Keely McPhee, APEGA outreach coordinator, explains each year for the Science Olympics, APEGA members and teachers take inspiration from problems they’ve encountered in their careers to create division challenges that speak to real-world issues. The teachers ensure the challenges align with each age group’s curriculum. “A big focus of the event is showing students how exciting the professions are and highlighting ways you can have a positive impact on your community and change the world,” explains McPhee.
 
This is teacher Melissa Zawaduk’s 14th year leading the APEGA Science Olympics at Elmer Gish school in St. Albert, and her first experience with the event virtually. Introduced to the Science Olympics by a parent and former APEGA member, she has not missed a year since, often drawing names to pare 100 eager students down to 15 participants. This year, due to cohort restrictions, she decided to put the option of participation to a vote within her class, and the results tallied to an overwhelming yes.
 

She considers the event a highlight for students during an otherwise challenging school year that included alternating between in-person and at-home learning and accommodating cohort and building limitations. “The only time we leave the classroom is to go outside or to the gym. Students don’t go to the music room, art room, or even the library,” says Zawaduk. 

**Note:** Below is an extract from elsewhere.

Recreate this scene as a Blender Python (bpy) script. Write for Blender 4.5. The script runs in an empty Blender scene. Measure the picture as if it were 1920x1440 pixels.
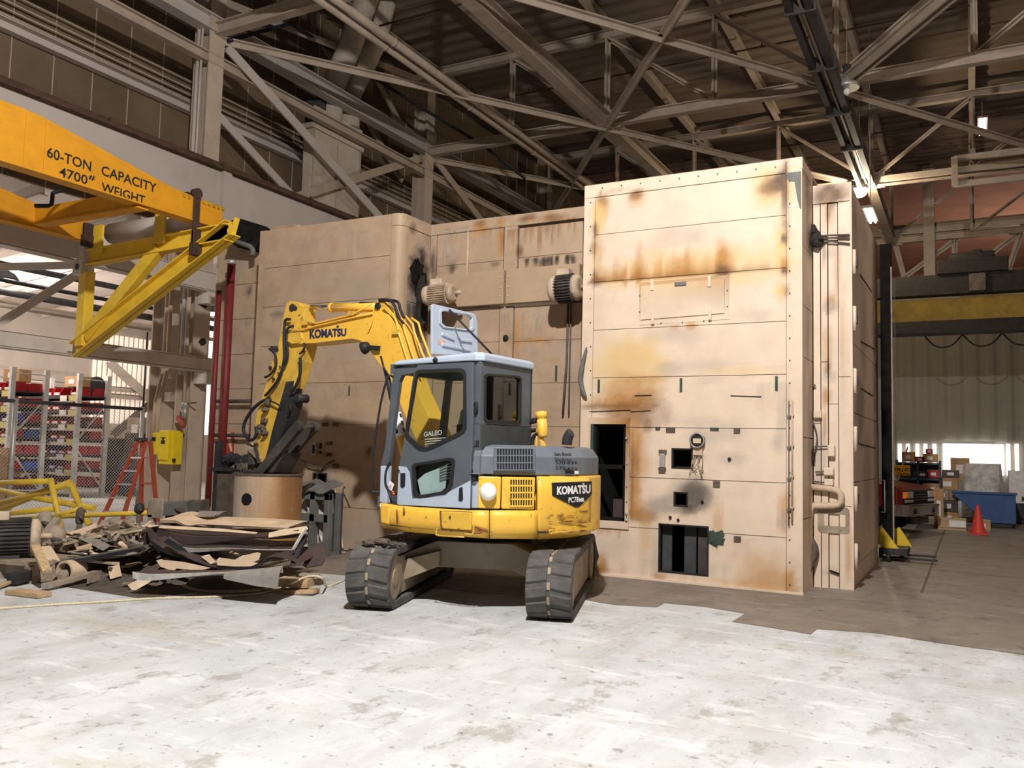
import bpy, bmesh, math, random
from mathutils import Vector, Matrix, noise, geometry
rnd = random.Random(7)
scene = bpy.context.scene
COL = scene.collection

# ------------------------------------------------------------------ camera
YAW, PITCH, ROLL, FPX, CAMH = .4933684, .0778760, .0248861, 1596.14, 1.65
fw = Vector((-math.sin(YAW)*math.cos(PITCH), math.cos(YAW)*math.cos(PITCH), math.sin(PITCH)))
r0 = Vector((math.cos(YAW), math.sin(YAW), 0)); u0 = r0.cross(fw)
rt = r0*math.cos(ROLL) + u0*math.sin(ROLL)
up = u0*math.cos(ROLL) - r0*math.sin(ROLL)
CAM = Vector((0, 0, CAMH))
cd = bpy.data.cameras.new('camera'); cam = bpy.data.objects.new('camera', cd); COL.objects.link(cam)
cd.sensor_fit = 'HORIZONTAL'; cd.sensor_width = 36; cd.lens = 36*FPX/1920
cd.clip_start = .05; cd.clip_end = 200
cam.matrix_world = Matrix(((rt.x, up.x, -fw.x, 0), (rt.y, up.y, -fw.y, 0), (rt.z, up.z, -fw.z, CAMH), (0, 0, 0, 1)))
scene.camera = cam

# surveying helpers: where a sight line meets a real plane of the hall
def sight(px, py): return rt*((px-960)/FPX) - up*((py-720)/FPX) + fw
def on_x(px, py, X): d = sight(px, py); return CAM + d*(X/d.x)
def on_y(px, py, Y): d = sight(px, py); return CAM + d*(Y/d.y)
def on_z(px, py, Z=0): d = sight(px, py); return CAM + d*((Z-CAMH)/d.z)

# ------------------------------------------------------------------ world, exposure, light
scene.view_settings.view_transform = 'Standard'
scene.view_settings.look = 'None'
scene.view_settings.gamma = 1
scene.view_settings.use_curve_mapping = False
scene.view_settings.exposure = 0.0
w = bpy.data.worlds.new('ambient_fill'); scene.world = w; w.use_nodes = True
w.node_tree.nodes['Background'].inputs[0].default_value = (1, .80, .62, 1)
w.node_tree.nodes['Background'].inputs[1].default_value = .04  # faint warm ambient fill added to lift the shade

def lamp(name, loc, power, color=(1, .93, .84), radius=.16, kind='POINT', size=.5, rot=None, spread=None):
    l = bpy.data.lights.new(name, kind); l.energy = power; l.color = color
    if kind == 'POINT': l.shadow_soft_size = radius
    if kind == 'AREA':
        l.shape = 'RECTANGLE'; l.size = size[0]; l.size_y = size[1]
        if spread: l.spread = spread
    o = bpy.data.objects.new(name, l); o.location = loc
    if rot: o.rotation_euler = rot
    COL.objects.link(o); return o

HIGHBAYS = [  # place, power, colour: metal halide high bays under the roof trusses
    ((-1.4, 1.9, 9.3), 6700, (1, .965, .92)),
    (tuple(on_y(1588, 172, 22.6)), 0, None),
    (tuple(on_y(1612, 360, 31.4)), 750, (1, .82, .58)),
    ((4.0, 15.5, 10.6), 620, (1, .84, .74)),
]
for i, (p, e, c) in enumerate(HIGHBAYS):
    if e: lamp('highbay_light', (p[0], p[1], p[2]-(.42 if i == 2 else .06)), e, c)
# side aisle behind the column row
lamp('aisle_light', (-23.5, 9.3, 4.9), 480, (1, .9, .82), .2)
lamp('aisle_light', (-24.5, 14.5, 4.9), 480, (1, .9, .82), .2)
lamp('aisle_light', (-22, 21.5, 5.0), 340, (1, .9, .82), .2)
# far bay beyond the crane and the daylight window in the back wall
lamp('far_bay_light', (3, 52, 9.5), 800, (1, .68, .54), .3)
lamp('far_bay_light', (12, 54, 9.5), 650, (1, .68, .54), .3)

# ------------------------------------------------------------------ materials
MATS = {}
def mat(name, color, rough=.6, metal=0, nz=.12, scale=6, bump=0, dark=None, dscale=2.2, damt=.0, wear=None, wamt=0, wscale=9, emit=0, trans=0, alpha=1, stain=False, spec=.4, coords='Object', stretch=None, coat=0):
    m = bpy.data.materials.new(name); m.use_nodes = True; nt = m.node_tree; N = nt.nodes; L = nt.links
    b = N['Principled BSDF']
    b.inputs['Roughness'].default_value = rough; b.inputs['Metallic'].default_value = metal
    b.inputs['Specular IOR Level'].default_value = spec
    if coat: b.inputs['Coat Weight'].default_value = coat
    tc = N.new('ShaderNodeTexCoord'); vec = tc.outputs[coords]
    if stretch:
        mp = N.new('ShaderNodeMapping'); mp.inputs['Scale'].default_value = stretch
        L.new(vec, mp.inputs['Vector']); vec = mp.outputs[0]
    def noise_(sc, det=5, ro=.6, v=None):
        n = N.new('ShaderNodeTexNoise'); n.inputs['Scale'].default_value = sc; n.inputs['Detail'].default_value = det
        n.inputs['Roughness'].default_value = ro; L.new(v or vec, n.inputs['Vector']); return n.outputs['Fac']
    def ramp(fac, a, c):
        r = N.new('ShaderNodeMapRange'); r.inputs['From Min'].default_value = a; r.inputs['From Max'].default_value = c
        r.interpolation_type = 'SMOOTHSTEP'; L.new(fac, r.inputs['Value']); return r.outputs['Result']
    def mixc(fac, A, B, mode='MIX', k=None):
        x = N.new('ShaderNodeMix'); x.data_type = 'RGBA'; x.blend_type = mode
        if fac is None: x.inputs['Factor'].default_value = k
        else: L.new(fac, x.inputs['Factor'])
        for sock, v in ((x.inputs[6], A), (x.inputs[7], B)):
            if isinstance(v, tuple): sock.default_value = (*v[:3], 1)
            else: L.new(v, sock)
        return x.outputs[2]
    def mul(f, k):
        q = N.new('ShaderNodeMath'); q.operation = 'MULTIPLY'; q.use_clamp = True
        L.new(f, q.inputs[0])
        if isinstance(k, (int, float)): q.inputs[1].default_value = k
        else: L.new(k, q.inputs[1])
        return q.outputs[0]
    c = tuple(color)
    lo = tuple(max(0, v*(1-nz)) for v in c); hi = tuple(min(1, v*(1+nz)) for v in c)
    out = mixc(ramp(noise_(scale), .32, .68), lo, hi)
    if dark and damt: out = mixc(mul(ramp(noise_(dscale, 7, .65), .45, .72), damt), out, dark)
    if wear and wamt: out = mixc(mul(ramp(noise_(wscale, 8, .7), .58, .66), wamt), out, wear)
    if stain:
        at = N.new('ShaderNodeAttribute'); at.attribute_name = 'Stain'
        br = ramp(noise_(9, 8, .72), .25, .75)
        f = N.new('ShaderNodeMath'); f.operation = 'MULTIPLY_ADD'; f.use_clamp = True
        L.new(br, f.inputs[0]); f.inputs[1].default_value = .6; f.inputs[2].default_value = .78
        out = mixc(mul(at.outputs['Alpha'], f.outputs[0]), out, at.outputs['Color'])
    L.new(out, b.inputs['Base Color'])
    if bump:
        bp = N.new('ShaderNodeBump'); bp.inputs['Strength'].default_value = bump; bp.inputs['Distance'].default_value = .02
        L.new(noise_(scale*4, 6, .6), bp.inputs['Height']); L.new(bp.outputs[0], b.inputs['Normal'])
    if emit:
        b.inputs['Emission Color'].default_value = (*c, 1); b.inputs['Emission Strength'].default_value = emit
    if trans: b.inputs['Transmission Weight'].default_value = trans
    if alpha < 1: b.inputs['Alpha'].default_value = alpha
    MATS[name] = m; return m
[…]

Students test out their APEGA Science Olympics projects

Finding Sustainable Solutions

She used the Science Olympics challenge as a catalyst to go outside and explore. Students collected bits of nature to build their nests in a little forest near the school, and they created and tested their projects in the school’s outdoor classroom. “I think students have really gained an understanding of the impact humans are having on the environment and things we could consider doing to solve the problems we’ve created,” Zawaduk notes.

 
McPhee explains the Science Olympics judges focus on the skills students adopt through working on the challenge in addition to quantitative measurements, like whether the nests float or meet the specified diameter. The judging rubric objectively scores teamwork, communication, problem solving, and creativity, adding up to half of the overall score. McPhee explains this encourages teams to work effectively and come up with creative solutions using the engineering design process. “It fosters students’ intrinsic motivation and curiosity instead of focusing solely on external motivators, like getting the most points.” She furthers that by seeing each other’s projects, students learn there is often more than one viable and effective solution to solve a problem. The success of the project accounts for the other half of the overall score.

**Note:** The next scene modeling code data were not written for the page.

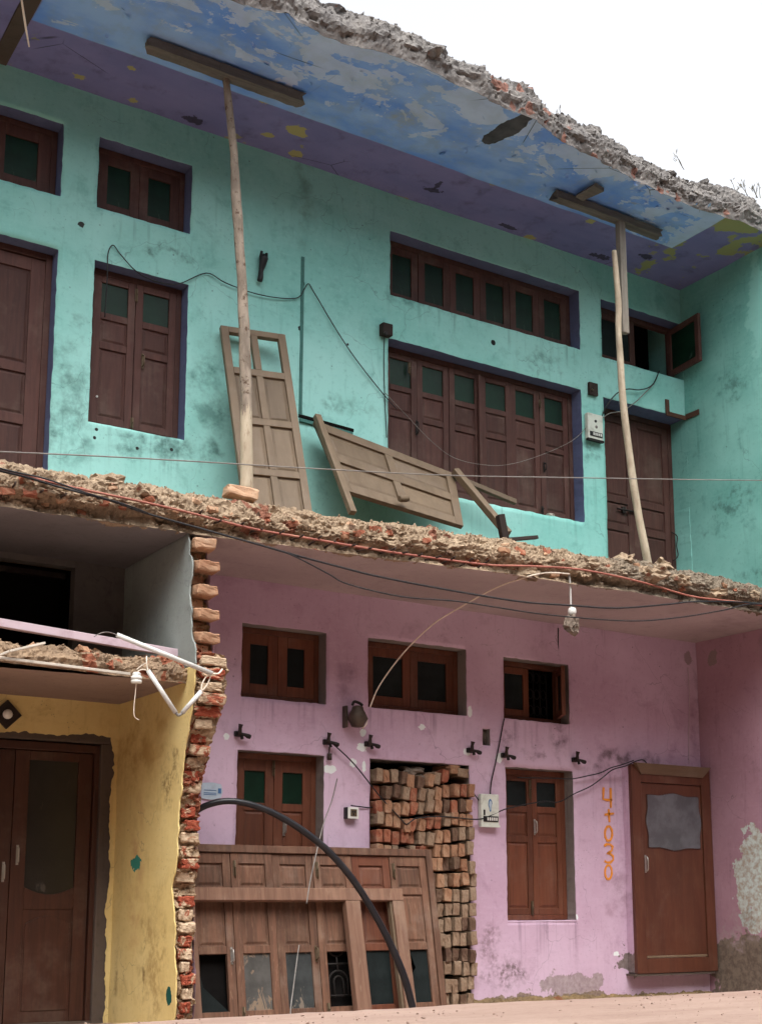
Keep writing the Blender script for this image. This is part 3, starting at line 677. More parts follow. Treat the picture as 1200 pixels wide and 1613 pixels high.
ROOFZ = 7.039
roofY = lambda x: float(interp([(-7, -1.55), (-4.2, -1.56), (-3.0, -1.57), (-2.2, -1.60), (-1.35, -1.64), (-.8, -1.56), (-.27, -1.53), (.2, -1.42), (.95, -1.29), (1.5, -1.28), (2.1, -1.30), (3, -1.30)], x)) + jag(x, 12, .035)
roofT = lambda x: float(interp([(-7, 7.42), (-3, 7.44), (-2.2, 7.50), (-1.5, 7.50), (-.8, 7.46), (-.2, 7.42), (.13, 7.44), (.85, 7.52), (1.6, 7.46), (2.4, 7.56), (3.2, 7.5)], x)) - .03
def roof_prof(x):
    y, t = roofY(x), roofT(x)
    return resample([(y, ROOFZ), (y - .02, ROOFZ + .05), (y - .045, ROOFZ + .12), (y - .01, ROOFZ + .2), (y + .05, ROOFZ + .3), (y + .14, t - .06), (y + .24, t), (y + .5, t + .0), (-.6, t - .02)], 56)
rx = np.arange(-4.9, 3.3, .0135)
roof, roofP = sweep('roof_slab', house, rx, roof_prof, rubble_roof, .019, (5, 11, 30), 300)
soffit('soffit', roof, OUT_L, SX + .02, lambda x: roofY(x) + .004, ROOFZ + .002, .02, roof_soffit, 33, 30)
b = MB(); b.box(OUT_L, 5.5, -1.0, 3.0, ROOFZ + .05, 7.40); b.build('roof_deck', rubble_roof, roof)
# cracked brown strip across the soffit at the left end
b = MB(); b.bar((-4.27, .0, ROOFZ - .004), (-4.30, -1.5, ROOFZ - .004), .12, .016, j=.008); b.build('downstand_strip', cement_band, roof)

# reinforcing bars sticking out of the broken balcony edge
bars = [(20, 768), (62, 777), (97, 783), (312, 812), (340, 824), (376, 828), (405, 836), (436, 842), (467, 848), (495, 853), (520, 858), (548, 862), (575, 866), (612, 868), (630, 872), (655, 877), (680, 880), (705, 884), (735, 886), (760, 890)]
proto = None
for i, (px, py) in enumerate(bars):
    p = at(px, py, slabY(float(at(px, py, -1.0)[0])) - .035)
    if proto is None:
        m = MB(); m.tube([(0, .12, 0), (0, 0, 0), (.002, -.05, -.002), (.0, -.1, .0)], .0075, 7); proto = m.mesh('rebar', rebar_m)
    o = bpy.data.objects.new('rebar', proto)
    link(o, slab, Matrix.Translation(p) @ Matrix.Rotation(random.uniform(-.15, .15), 4, 'X') @ Matrix.Rotation(random.uniform(-.12, .12), 4, 'Z') @ Matrix.Scale(random.uniform(.7, 1.15), 4, (0, 1, 0)))

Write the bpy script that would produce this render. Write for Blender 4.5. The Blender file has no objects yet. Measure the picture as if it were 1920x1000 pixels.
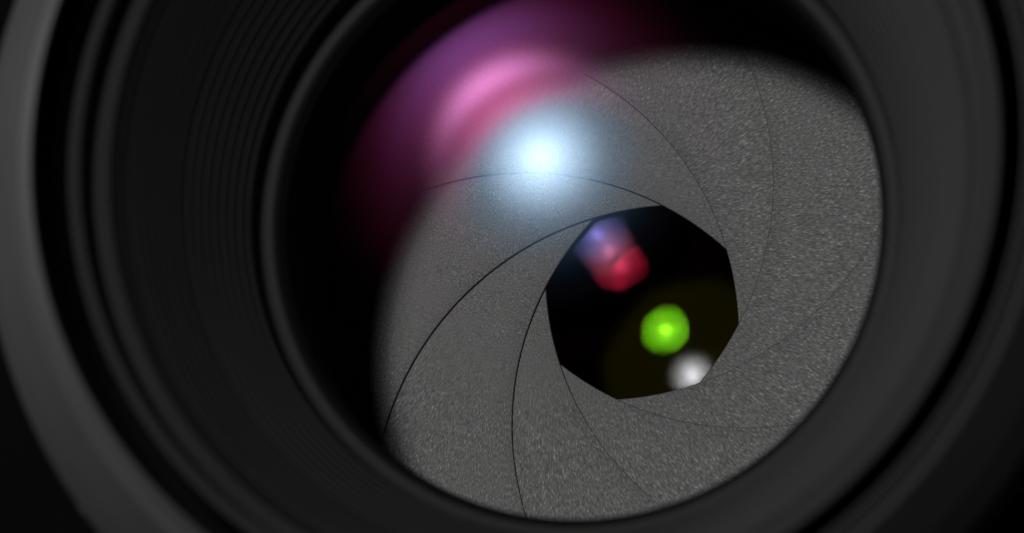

Building Confidence and Resilience

Zawaduk echoes the importance of soft skills, explaining the Science Olympics builds confidence in the children while teaching the process of scientific inquiry. “They try something, and it might not work. Then they have to persevere and use critical thinking and creative planning.”
 
She enjoys witnessing the breakthrough when students complete the project and realize they have accomplished something they thought they couldn’t. She explains many students want to go with their first idea, and when it doesn’t work, they may feel like giving up. “I ask, do you think that scientists in the world invented something the very first time? Or do you think it took a lot of trial and error and collaboration?
 
 If something doesn’t work, she encourages students to observe other projects in the class, teaching that in science, everyone works together to find answers.

Teaching Our Future Engineers and Geoscientists

This year’s virtual event enabled students to participate who wouldn’t otherwise get the opportunity, like those learning from home this year, and those from the far reaches of Alberta. While usually held in person at multiple locations across the province, this year’s single event spanned three months and garnered 248 classroom and 210 individual registrations.
 
APEGA members and university students in engineering and geoscience volunteer to judge the projects—this year, 128 judges evaluated projects virtually through submitted videos and written packages. The interaction with these professionals encourages students and increases awareness of the diverse careers available in the professions.
 
Zawaduk is looking forward to registering next year for the in-person Science Olympics. The importance of the event is too great to discount: when she asks students what they want to be when they grow up, she often hears a dentist, a doctor, a soccer player, a teacher, or a musician. She rarely hears a scientist.
 

“I really want them to see science not as a school subject, but as a career, and make the connection that there are a lot of science-related jobs.”